Sydney startup The Beanstalk Factory secures a series of partnerships as large corporates increasingly look to team up with startups

Sydney-based startup The Beanstalk Factory has secured a series of lucrative partnerships as it looks to encourage large corporates to team up with smaller startups to drive innovation.

Founded by former StartupAUS CEO Peter Bradd and Jack Delosa, The Beanstalk Factory specialises in teaching corporates to innovate and has worked with the likes of Myer and Australia Post along with a range of big brands, education institutions and government bodies.

Bradd says his company’s success reflects a growing trend of big businesses increasingly looking to jump into the local startup ecosystem, as seen through Australia Post and Telstra sponsoring co-working spaces, hackathons and accelerators.

“If you go back 12 months ago, Malcolm Turnbull had just started coming into power and talking about innovation,” Bradd tells StartupSmart.

During this time, Bradd says there were also major changes at top levels of corporate giants like Suncorp Group and ANZ.

“There is a whole heap of new CEOs that have come into some of Australia’s’ biggest companies,” he says.

“ANZ recruited head of Google Australia Maile Carnegie.”

These changes indicate a widespread shift across the corporate sector, Bradd says, as it looks to adapt and take advantage of digital change.

“There has also been the creation of new roles,” he says.

“They’re investing heavily into innovation teams.”

Parallel to this corporate change, he says he has seen a rising number of more mature startups coming up.

“There has been a lot of movement with entrepreneurs,” Bradd says.

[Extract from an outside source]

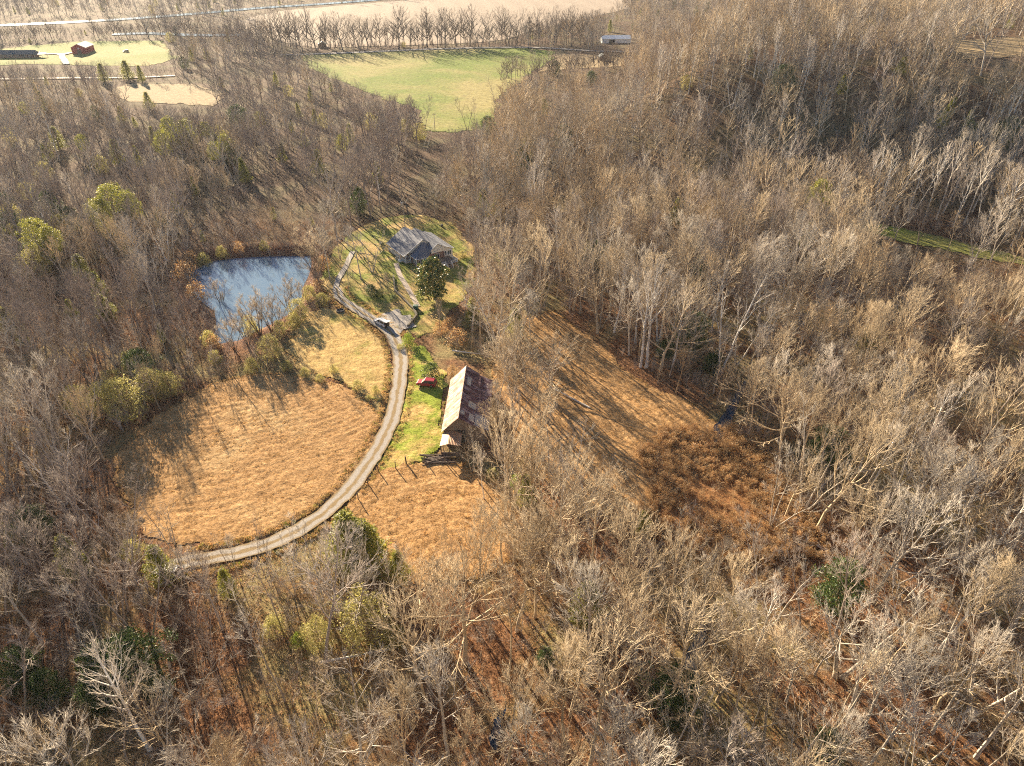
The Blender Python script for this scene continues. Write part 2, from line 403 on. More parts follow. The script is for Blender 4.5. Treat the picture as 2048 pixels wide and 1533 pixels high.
ROUND = poly([(225, 915), (290, 850), (360, 800), (430, 764), (500, 748), (580, 748), (660, 765), (725, 795), (765, 830), (752, 880), (732, 922),
              (698, 972), (650, 1012), (595, 1048), (530, 1073), (460, 1092), (395, 1095), (340, 1085), (290, 1050), (240, 1000)])
UPPER = poly([(565, 700), (600, 640), (645, 615), (700, 622), (742, 655), (777, 695), (783, 740), (775, 785), (757, 805), (715, 785), (655, 758), (595, 738)])
GREENL = poly([(812, 690), (850, 700), (885, 740), (893, 790), (888, 850), (882, 905), (840, 930), (780, 945), (742, 975), (752, 930), (785, 880), (808, 825), (816, 760)])
LOWER = poly([(715, 995), (750, 948), (810, 930), (930, 925), (1010, 960), (1060, 1040), (1050, 1120), (960, 1160), (850, 1170), (780, 1130), (700, 1080), (675, 1040)])
YARD = poly([(640, 560), (660, 505), (700, 465), (760, 436), (830, 428), (905, 446), (948, 495), (950, 560), (915, 620), (870, 665), (835, 680), (800, 650), (750, 640), (700, 612), (660, 595)])
MIDDLE = poly([(1000, 650), (1110, 618), (1180, 680), (1260, 748), (1330, 788), (1400, 812), (1450, 860), (1440, 910), (1400, 960), (1340, 1020), (1250, 1050), (1150, 1010), (1080, 950), (1010, 860), (980, 740)])
SCRUB = poly([(1340, 900), (1450, 858), (1540, 930), (1630, 1050), (1640, 1120), (1520, 1110), (1400, 1090), (1310, 1040)])
FARG = poly([(590, 108), (720, 104), (900, 97), (1050, 97), (1110, 104), (1110, 118), (1060, 150), (1000, 195), (990, 262), (900, 268), (850, 262), (830, 215), (760, 200), (690, 168), (620, 140)])
LEFTG = poly([(60, 92), (150, 84), (330, 82), (352, 118), (300, 134), (150, 132), (60, 130), (-120, 135), (-120, 110)])
CLEAR = poly([(215, 178), (270, 168), (390, 168), (445, 190), (425, 212), (330, 208), (240, 205)])
TANF = poly([(460, 45), (560, 22), (800, 2), (1020, -10), (1270, -20), (1260, 18), (1100, 55), (1010, 82), (900, 90), (620, 98), (500, 70)])
RTAN = poly([(1100, 108), (1290, 114), (1290, 130), (1180, 138), (1090, 142), (1070, 150), (1105, 118)])
STRIP = poly([(1700, 445), (1760, 446), (1860, 468), (1960, 494), (2080, 520), (2080, 538), (1930, 512), (1800, 484), (1720, 462)])
ORF = poly([(1880, 85), (2060, 72), (2100, 100), (2060, 115), (1930, 118)])
sheet('hayfield', ROUND, M['hay'], .35, 'round mown field of orange brown stubble inside the driveway bend', relief=.22, seed=1, rows=(-75, 165, 1.7))
sheet('lawn', UPPER, M['lawn'], .35, 'straw yellow lawn between the pond and the driveway', relief=.18, seed=2)
sheet('green_lawn', GREENL, M['green_lawn'], .35, 'green and straw lawn between the driveway and the barn', relief=.18, lift=.065, seed=3)
sheet('lower_field', LOWER, M['hay2'], .35, 'orange brown field below the fence and the barn', relief=.28, lift=.07, seed=4, rows=(-5, 60, 1.6))
sheet('yard', YARD, M['yard'], .5, 'patchy grass yard around the farmhouse', relief=.1, lift=.055, seed=5)
sheet('middle_field', MIDDLE, M['hay2'], .4, 'long orange brown clearing striped by tree shadows', relief=.32, seed=6)
M['scrubg'] = field_mat('rusty scrub ground', ((.10, .05, .025), (.26, .13, .055), (.46, .27, .12)), None)
sheet('scrub_ground', SCRUB, M['scrubg'], .5, 'rust coloured scrubby ground beside the creek', relief=.3, lift=.05, seed=7)
sheet('far_pasture', FARG, M['far_green'], 2.0, 'bright green pasture beyond the house', lift=.2, jag=2, seed=8)
sheet('tan_meadow', RTAN, M['clear'], 2.0, 'tan meadow right of the far green pasture', lift=.2, jag=2, seed=18)
sheet('left_pasture', LEFTG, M['far_green'], 2.5, 'green pasture around the red barn', lift=.2, jag=2, seed=9)
sheet('tan_pasture', CLEAR, M['clear'], 2.0, 'tan rough pasture below the red barn lane', lift=.2, jag=3, seed=10)
sheet('harvested_field', TANF, M['plough'], 3.5, 'pale harvested field at the top of the photo', lift=.3, jag=2, seed=11)
sheet('grass_strip', STRIP, M['far_green'], 1.0, 'shaded green grass strip between two woods', lift=.12, seed=12)
sheet('hilltop_field', ORF, M['clear'], 3.0, 'orange tan field on the wooded hill', lift=.3, jag=3, seed=13)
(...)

“The amount of companies that are becoming unicorns has significantly increased.”

Part of this has been helped by the number of companies touring Silicon Valley and Israel, he says.

He says this is helping to drive clarity and understanding around desire for innovation and growth in Australia.

The maturing startup ecosystem is quickly capturing the attention of the corporate world, and Bradd says there is great potential for big companies to work with, partner or acquire them.

“They know they need to innovate, they know they need to be digitally savvy,” he says.

And startups can provide them with the ability to do this.

“When an organisation is looking at innovating, they’ve got their existing business model and they can incorporate others’ capabilities,” Bradd says.

“Partnering with a startup to help them unlock value is a big opportunity for corporates.”

Bradd says these types of strategic partnerships are what the world’s most innovative companies like Google and Amazon do so well.

“They’re acquiring new businesses versus building it,” he says.

“There seems to be a myth [among big companies] around having to build things yourself.”

Another misconception he has found is the sense that new technology will throw out big players immediately when in actual fact, Bradd says, many threats from digital disruption will take five to 10 years to eventuate.

“The initial phase of that is inflated expectation where people thing tech can do something that it just can’t do or deliver [yet],” he says.

So corporate players can stay competitive if they start working to address it now, he says.

“Your staff can innovate if you give them the training, the space and the culture to do it,” Bradd says.

This includes changing attitudes and approaches to failure, Bradd says, which have traditionally been dealt with very conservatively by larger companies.

“There is no silver bullet,” he says.

“Innovation is about understanding who your customers are and what they’re trying to achieve.”